━━━ PROVIDED MATERIAL ━━━
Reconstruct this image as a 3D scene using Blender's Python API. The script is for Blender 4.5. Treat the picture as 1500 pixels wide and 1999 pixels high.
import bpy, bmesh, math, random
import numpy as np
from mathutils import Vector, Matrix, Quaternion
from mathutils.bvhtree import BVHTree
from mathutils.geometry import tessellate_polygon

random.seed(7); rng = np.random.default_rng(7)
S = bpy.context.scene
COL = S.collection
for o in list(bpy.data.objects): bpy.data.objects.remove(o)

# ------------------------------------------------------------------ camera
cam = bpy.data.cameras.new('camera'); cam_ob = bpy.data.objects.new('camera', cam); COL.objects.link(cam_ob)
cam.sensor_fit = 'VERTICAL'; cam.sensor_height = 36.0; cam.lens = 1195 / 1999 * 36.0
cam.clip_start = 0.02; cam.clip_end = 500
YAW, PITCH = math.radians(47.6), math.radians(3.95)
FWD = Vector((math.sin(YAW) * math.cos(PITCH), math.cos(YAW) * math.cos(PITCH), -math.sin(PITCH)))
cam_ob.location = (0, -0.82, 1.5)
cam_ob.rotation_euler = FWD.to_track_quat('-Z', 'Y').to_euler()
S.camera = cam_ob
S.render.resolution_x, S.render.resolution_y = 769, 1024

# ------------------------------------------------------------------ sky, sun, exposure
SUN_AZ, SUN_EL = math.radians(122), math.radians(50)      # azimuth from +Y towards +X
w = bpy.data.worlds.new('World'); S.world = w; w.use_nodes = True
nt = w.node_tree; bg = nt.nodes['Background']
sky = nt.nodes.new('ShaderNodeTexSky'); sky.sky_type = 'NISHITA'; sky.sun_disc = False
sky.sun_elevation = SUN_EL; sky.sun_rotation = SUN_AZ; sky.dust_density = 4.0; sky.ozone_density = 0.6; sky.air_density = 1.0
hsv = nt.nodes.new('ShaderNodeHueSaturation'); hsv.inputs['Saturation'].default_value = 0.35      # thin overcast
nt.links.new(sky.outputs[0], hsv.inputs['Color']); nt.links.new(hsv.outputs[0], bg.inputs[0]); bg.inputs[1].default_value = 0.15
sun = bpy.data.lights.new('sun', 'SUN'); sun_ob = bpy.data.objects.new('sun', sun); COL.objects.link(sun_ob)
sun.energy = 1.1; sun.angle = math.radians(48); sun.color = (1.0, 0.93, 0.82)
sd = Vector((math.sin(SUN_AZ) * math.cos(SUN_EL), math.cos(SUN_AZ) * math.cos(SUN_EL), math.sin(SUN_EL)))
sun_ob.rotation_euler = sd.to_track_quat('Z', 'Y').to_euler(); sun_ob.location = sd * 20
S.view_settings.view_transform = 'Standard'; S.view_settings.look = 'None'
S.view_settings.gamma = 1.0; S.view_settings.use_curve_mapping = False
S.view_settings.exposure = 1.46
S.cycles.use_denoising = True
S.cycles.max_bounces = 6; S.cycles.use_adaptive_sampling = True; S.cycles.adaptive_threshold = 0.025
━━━
*THE TASK*
Exactly as they appear, please write out the lines from the opening of the listing above down to the line containing "from mathutils.geometry import", with both end lines included.

*TASK RESULT*
Reconstruct this image as a 3D scene using Blender's Python API. The script is for Blender 4.5. Treat the picture as 1500 pixels wide and 1999 pixels high.
import bpy, bmesh, math, random
import numpy as np
from mathutils import Vector, Matrix, Quaternion
from mathutils.bvhtree import BVHTree
from mathutils.geometry import tessellate_polygon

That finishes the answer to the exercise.